Other aspects of valves needing your attention are: Location of a valve in the pipeline and any special design.
That is not all. Another consideration deciding the type, size, material etc., is the fluid in the pipeline. The fluid can be liquid, gas or solid or any combination of these three. Then there are the corrosion and erosion properties of the fluid. So that is another opportunity to increase the operation, maintenance and inventory issues.
One more source: Some valves are required to be tightly shut off. No fluid should 'leak' through the gate. That is because the downstream process cannot tolerate any presence of the fluid. Valves in such a duty need extra care, attention and maintenance.
One more point: Are you selecting a special valve; for example, an angle valve? Be careful. When you use an angle valve, the fluid takes a 900 turn after passing through the valve. An angle valve is a valve-cum-elbow. This sounds fantastic, but then that valve is a special item. Special items require special attention, need more maintenance and generate exclusive inventory. If there is no pressing need to have such a valve, just be happy with a conventional valve and an elbow.
Then there is the installation aspect.
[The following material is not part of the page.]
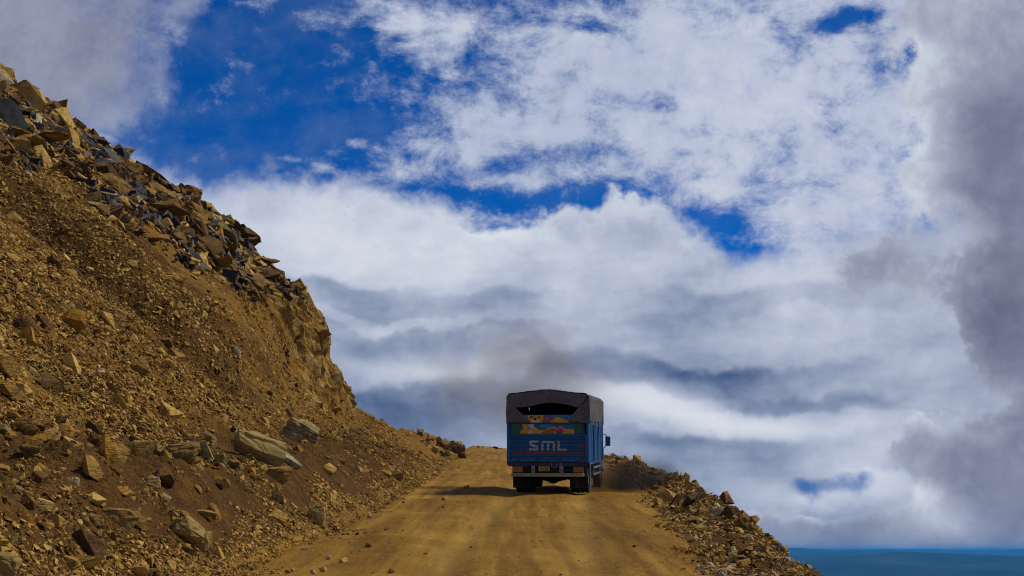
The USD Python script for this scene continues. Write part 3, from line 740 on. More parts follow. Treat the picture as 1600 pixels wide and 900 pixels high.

Pay attention to the location in the pipeline where a valve is installed. The access to valves for operation and, for maintenance and replacement, plays a decisive role in making operation people's life easy or difficult. In one assignment, the owner's project manager instructed us for some particular valves to be installed away from the operators and at a higher position. His argument: "The valves are not required to be operated frequently anyway. Then why install them near the operator's working area and at lower height?" We installed away and a little high in the pipeline.
Now the location of a valve in a pipeline is a subjective matter. If you ask two engineers you will get three recommendations. When that plant started, the operation people complained that the particular valves were located inconveniently. "Valves must be accessible immediately regardless how frequent the operation," was their argument.
So take care of valves in your project. Ensure that at the project stage itself the valves selection and installation is done judiciously. Target for easy operation and maintenance and minimum inventory.